Big day today with the Angel Orchestra workshopping the beginning of my new orchestral piece (went very well, thank you for asking!) so my Creative Pact time has been a little limited so I decided to do some thinking about improvisation and the role it’s played in this work.
I ended up writing a blog post on this which I’ve posted on caitlinrowley.com, but here I want to think a bit more about how it feels to be improvising in this piece. Because in spite of my general horror of improvisation, it’s felt like an entirely natural approach for this piece. True, it’s sort of part and parcel with the whole amateur-practice, follow-the-fear thing from my MFA project, but it wasn’t like I sat down and went “hmm. How can I use this to face my fears?”, it just happened.
I think a lot of this had to do with the fact that I wanted to use my voice, I knew whatever I did would be manipulated in Max/MSP and I had limited time in which to work. The very first time I ever sang solo in public was this year – sight-singing a page of John Cage’s Aria in front of Linda Hirst and an audience of proper singers – and while kind of terrifying (thank heavens I didn’t realise until a couple of hours later that that was effectively my debut as a singer!) it was also rather liberating, and I’m sure that that experience influenced my decision to use improvisation for the initial recordings.

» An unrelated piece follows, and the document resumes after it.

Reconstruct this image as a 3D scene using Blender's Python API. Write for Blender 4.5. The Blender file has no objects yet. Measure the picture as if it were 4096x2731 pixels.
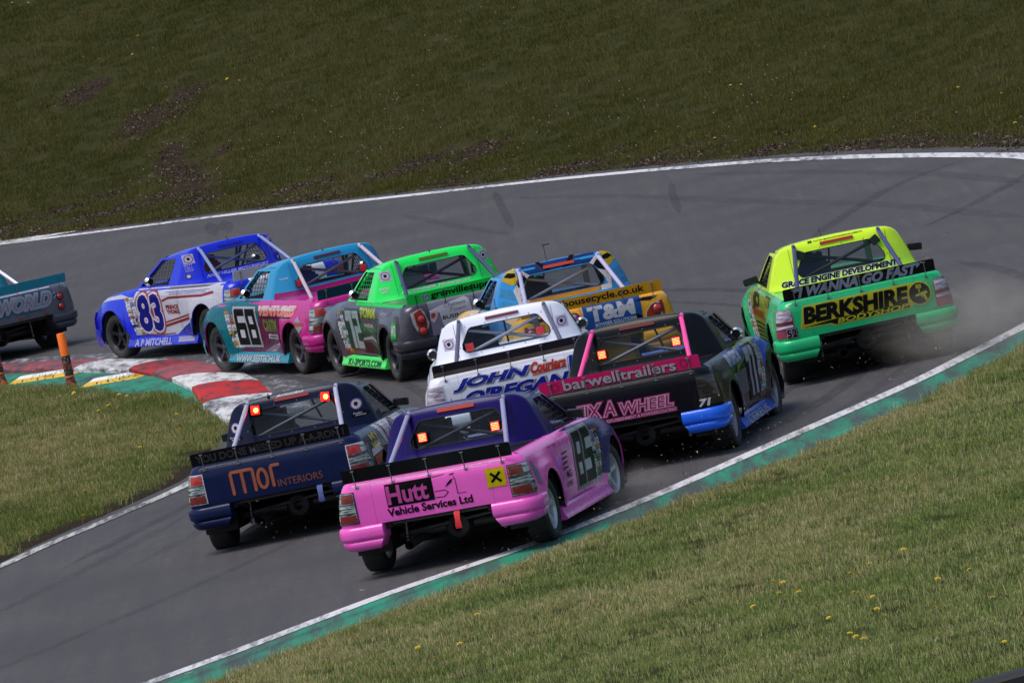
import bpy, bmesh, math, random
import numpy as np
from mathutils import Vector, Matrix, Quaternion
random.seed(7); np.random.seed(7)
SC=bpy.context.scene; COL=SC.collection
# ---------------------------------------------------------------- camera, light, exposure
CAM_H=8.1525; CAM_PITCH=0.07330733; CAM_ROLL=0.20600753; CAM_F=34547.12
cam=bpy.data.cameras.new('camera'); cam.sensor_width=36; cam.lens=CAM_F/4096*36
cam.clip_start=1; cam.clip_end=3000
camo=bpy.data.objects.new('camera',cam); COL.objects.link(camo); SC.camera=camo
fw=Vector((0,math.cos(CAM_PITCH),-math.sin(CAM_PITCH))); rt=Vector((1,0,0)); up=rt.cross(fw)
c_,s_=math.cos(CAM_ROLL),math.sin(CAM_ROLL)
r2=rt*c_-up*s_; u2=rt*s_+up*c_
M=Matrix((r2,u2,-fw)).transposed().to_4x4(); M.translation=Vector((0,0,CAM_H)); camo.matrix_world=M
SUN_EL,SUN_AZ=math.radians(64),math.radians(238)   # azimuth clockwise from +Y
w=bpy.data.worlds.new('World'); SC.world=w; w.use_nodes=True
nt=w.node_tree; nt.nodes.clear()
sky=nt.nodes.new('ShaderNodeTexSky'); sky.sky_type='NISHITA'; sky.sun_disc=False
sky.sun_elevation=SUN_EL; sky.sun_rotation=SUN_AZ; sky.air_density=1.0; sky.dust_density=3.0; sky.ozone_density=1.2
bg=nt.nodes.new('ShaderNodeBackground'); bg.inputs['Strength'].default_value=0.10
wo=nt.nodes.new('ShaderNodeOutputWorld'); nt.links.new(sky.outputs[0],bg.inputs[0]); nt.links.new(bg.outputs[0],wo.inputs[0])
sun=bpy.data.lights.new('sun','SUN'); sun.energy=1.7; sun.angle=math.radians(36); sun.color=(1,.95,.87)
suno=bpy.data.objects.new('sun',sun); COL.objects.link(suno)
sd_=Vector((math.sin(SUN_AZ)*math.cos(SUN_EL),math.cos(SUN_AZ)*math.cos(SUN_EL),math.sin(SUN_EL)))
suno.rotation_euler=sd_.to_track_quat('Z','Y').to_euler(); suno.location=(0,100,40)
SC.view_settings.view_transform='Standard'; SC.view_settings.look='None'; SC.view_settings.gamma=1
SC.view_settings.exposure=0.62
SC.cycles.max_bounces=6; SC.cycles.transparent_max_bounces=12

# ---------------------------------------------------------------- helpers
def lin(h):
    """'#rrggbb' -> linear rgba"""
    if not isinstance(h,str): return tuple(h)+((1,) if len(h)==3 else ())
    v=[int(h[i:i+2],16)/255 for i in (1,3,5)]
    return tuple((x/12.92 if x<=.04045 else ((x+.055)/1.055)**2.4) for x in v)+(1,)
_mats={}
def nodes_of(name):
    m=bpy.data.materials.new(name); m.use_nodes=True
    return m,m.node_tree,m.node_tree.nodes['Principled BSDF']
def N(nt,t,**k):
    n=nt.nodes.new(t)
    for a,b in k.items():
        if a in n.inputs.keys(): n.inputs[a].default_value=b
        else: setattr(n,a,b)
    return n
def noise(nt,scale,detail=4,rough=.55,vec=None,obj=True):
    n=N(nt,'ShaderNodeTexNoise'); n.inputs['Scale'].default_value=scale; n.inputs['Detail'].default_value=detail; n.inputs['Roughness'].default_value=rough
    if vec is None:
        tc=N(nt,'ShaderNodeTexCoord'); vec=tc.outputs['Object']
    nt.links.new(vec,n.inputs['Vector']); return n
def ramp(nt,src,stops):
    r=N(nt,'ShaderNodeValToRGB'); el=r.color_ramp.elements
    while len(el)<len(stops): el.new(.5)
    for e,(p,c) in zip(el,stops): e.position=p; e.color=lin(c) if not isinstance(c,(int,float)) else (c,c,c,1)
    nt.links.new(src,r.inputs[0]); return r
def mixc(nt,fac,a,b,bt='MIX'):
    m=N(nt,'ShaderNodeMix'); m.data_type='RGBA'; m.blend_type=bt
    for s,v in ((0,fac),(6,a),(7,b)):
        if hasattr(v,'is_linked') or isinstance(v,bpy.types.NodeSocket): nt.links.new(v,m.inputs[s])
        else: m.inputs[s].default_value=v if s==0 else lin(v)
    return m.outputs[2]
def math_(nt,op,a,b=None,clamp=False):
    m=N(nt,'ShaderNodeMath'); m.operation=op; m.use_clamp=clamp
    for i,v in enumerate((a,b)):
        if v is None: continue
        if isinstance(v,bpy.types.NodeSocket): nt.links.new(v,m.inputs[i])
        else: m.inputs[i].default_value=v
    return m.outputs[0]
def bump(nt,b,h,strength=.3,dist=.01):
    n=N(nt,'ShaderNodeBump'); n.inputs['Strength'].default_value=strength; n.inputs['Distance'].default_value=dist
    nt.links.new(h,n.inputs['Height']); nt.links.new(n.outputs[0],b.inputs['Normal'])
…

The patch-improvising developed as I began to understand how Max/MSP works. At first I was just poking around to see what it would do, then as I discovered that I could change the sound on the fly and respond instantly, improvisation became a much more exciting idea than just setting up a process and watching it run.

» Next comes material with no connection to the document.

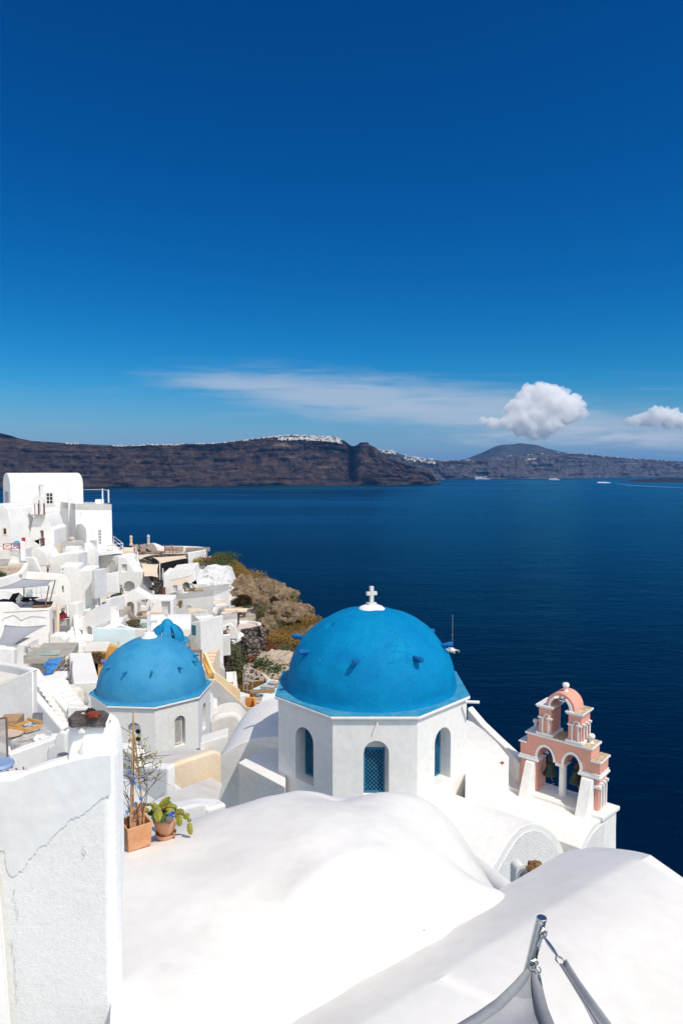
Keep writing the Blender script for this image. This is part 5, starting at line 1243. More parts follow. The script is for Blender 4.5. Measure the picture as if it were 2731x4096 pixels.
# ------------------------------------------------------------------ steel pole and grey shade sail in the near corner
pt = P(cR(680, 908), 3.55); pb = P(cR(600, 1240), 3.50); dirp = (pb - pt).normalized(); r0 = .0275 * 3.55 / 2731 * 1568 * .0 + (67 / 1.568 / 2731 * 3.55) / 2
pole = empty('sail_pole', pb + dirp * 1.6, 'polished steel pole carrying the grey sail corners', 'pole')
bm = bmesh.new(); tube(bm, [pt, pt + dirp * .02, pb + dirp * 1.6], r0, 28); o = mk('tube', bm, STEEL, pole, smooth=50)
bm = bmesh.new(); lathe(bm, pt - dirp * .004, [(0, .004), (r0 * .9, .004), (r0 * .98, 0)], 24); mk('end_cap', bm, STEEL, pole, smooth=40)
def ring(bm, c, nrm, R_, r_, n=18):
    a = nrm.orthogonal().normalized(); b = nrm.cross(a); pts = [c + (a * math.cos(t) + b * math.sin(t)) * R_ for t in np.linspace(0, 2 * math.pi, n)]; tube(bm, pts, r_, 7, caps=False)
bm = bmesh.new(); e1 = P(cR(686, 975), 3.50); e2 = P(cR(690, 1005), 3.48); ring(bm, e1, Vector((1, .3, .2)).normalized(), .016, .0045); ring(bm, e2, Vector((.2, -1, .3)).normalized(), .018, .0045); tube(bm, [P(cR(662, 1000), 3.5), P(cR(715, 992), 3.46)], .006, 8); mk('shackle', bm, STEEL, pole)
bm = bmesh.new(); f1 = P(cR(655, 1080), 3.46); f2_ = P(cR(645, 1165), 3.45); tube(bm, [e2, f1, f2_], [.005, .011, .009], 8); ring(bm, P(cR(637, 1185), 3.44), Vector((0, -1, .2)).normalized(), .016, .0045); mk('turnbuckle', bm, STEEL, pole)
bm = bmesh.new(); g1, g2 = P(cR(700, 1030), 3.46), P(cR(775, 1135), 3.36); tube(bm, [e2, g1, g1.lerp(g2, .3), g1.lerp(g2, .7), g2], [.004, .006, .0095, .0095, .006], 8); mk('turnbuckle', bm, STEEL, pole)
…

Curiously enough, of course, setting up a process and watching it run is exactly what I’m working on doing with all these improvised pieces once they’re done. Possibly it would have made more sense the other way around, to have process-driven sections, improvised together into a hopefully coherent whole, but no 🙂
And the more improvisation I do as this project continues – the vocal recordings, the audio and video patch-improvisations – the more I feel I’d really like to work on developing a piece for live vocal and electronics performance, possibly using live vocal improvisation, which is a place I never thought I’d go.